The WikiLeaks Mole

He found out two years later, when, on a plane back from a family vacation, he fixed a laptop for a businessman sitting next to him. The executive was so impressed by his skills that he offered him a job at the Icelandic financial firm Milestone: scrubbing computers of sensitive documents. Siggi figures the company trusted him with such data because he was only 14 and must have thought, as he says, “I wouldn’t understand what I was supposed to delete.” Plus, the pay dwarfed that of his paper route.

Curious about the files he was erasing, he’d copy them and study them at night. What he eventually discovered astonished him: Employees of Milestone seemed guilty of large-scale corruption in collusion with local politicians. At this time, in 2009, Iceland was reeling from the worldwide financial crisis, and Siggi believed the people deserved to know the role of Milestone and their dirty politicians – even if that meant leaking the files. “Someone has to do it,” he thought, “and why not me?”

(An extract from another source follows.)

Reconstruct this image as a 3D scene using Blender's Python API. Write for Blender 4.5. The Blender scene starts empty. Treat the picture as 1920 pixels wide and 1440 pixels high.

In the fall, Siggi says he brought more than 600 gigabytes of Milestone data to the Icelandic newspaper Dagbladid Vísir, making front-page news and leading to investigations against the politicians and businessmen he exposed. Siggi believed in the importance of exposing the corruption he describes as “illegal as it gets.” With his identity still secret, he kept on leaking to other media outlets until, for reasons he never learned, his childhood friend outed him, a betrayal that changed him. “I literally just stopped believing in humanity,” he says. “Since then, I just basically stopped having feelings.”